Do you ever wonder about the point at which God writes off civilization as we know it now?  How longsuffering is God, anyway?  Can we ignore Him and spurn Him forever and not suffer the consequences of our actions?

In the northern hemisphere, late August and September mean it’s time to harvest the crops.  It’s time to store the wheat, the corn, and potatoes because the winter is coming.  You know, friend, life has its seasons just as does nature, but the unknown, uncertain factor in life is, when does the summer end, when you are confronted with an unending eternity?

Individuals who are unprepared to meet God–using the terminology of the New Testament–who are not saved, fall into two categories: Those who know they are not saved, and those who think they are but really are not.  In the first category are those who know precisely where they stand in relationship to God. Their back is to Him, and their tracks lead away from Him. They have ignored the balm of Gilead and the physician who can bring healing to our souls.

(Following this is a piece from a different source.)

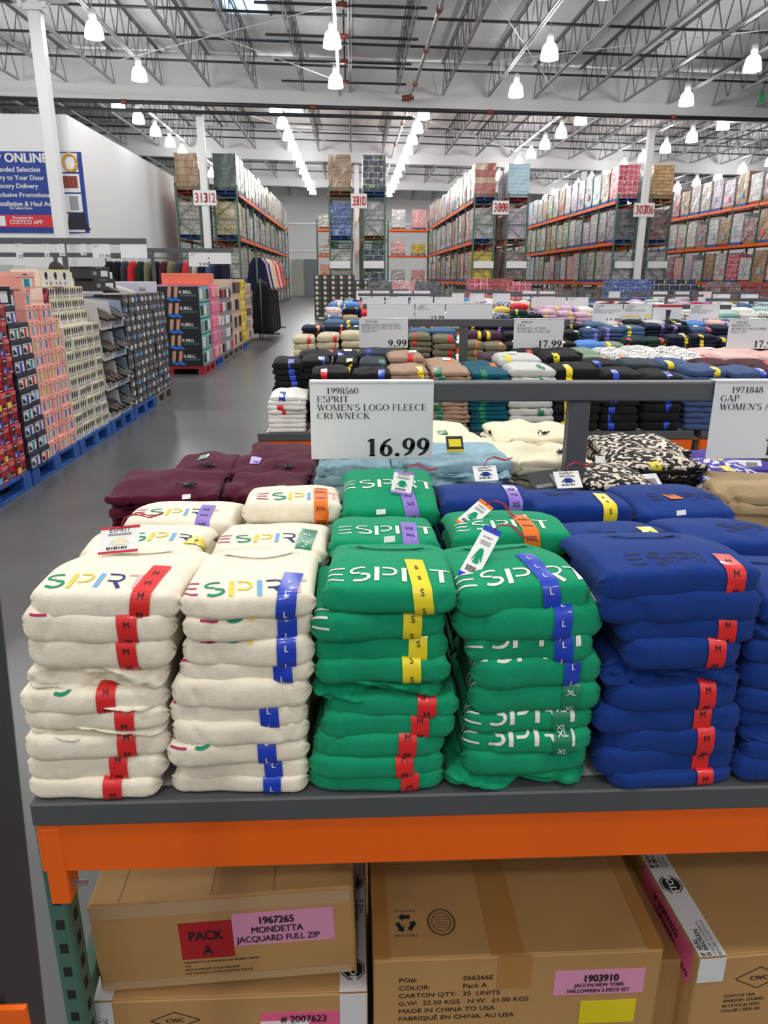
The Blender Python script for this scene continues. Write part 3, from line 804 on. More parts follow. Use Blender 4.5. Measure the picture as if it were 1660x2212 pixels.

But the most tragic are those who think they are ready to meet God but who have ignored the clear teaching on Scripture on how to make peace with God. They are the ones who know the songs, who have religion but not Jesus Christ, who said, “I am the way and the truth and the life. No one comes to the Father except through me” (John 14:6).

A closing thought: All of Jeremiah’s writings are not dark and cloudy. He also records God’s faithful promise which gives us hope. “‘You will see me and find me when you seek me with all your heart. I will be found by you,’ declares the LORD, ‘and will bring you back from captivity'” (Jeremiah 29:13-14).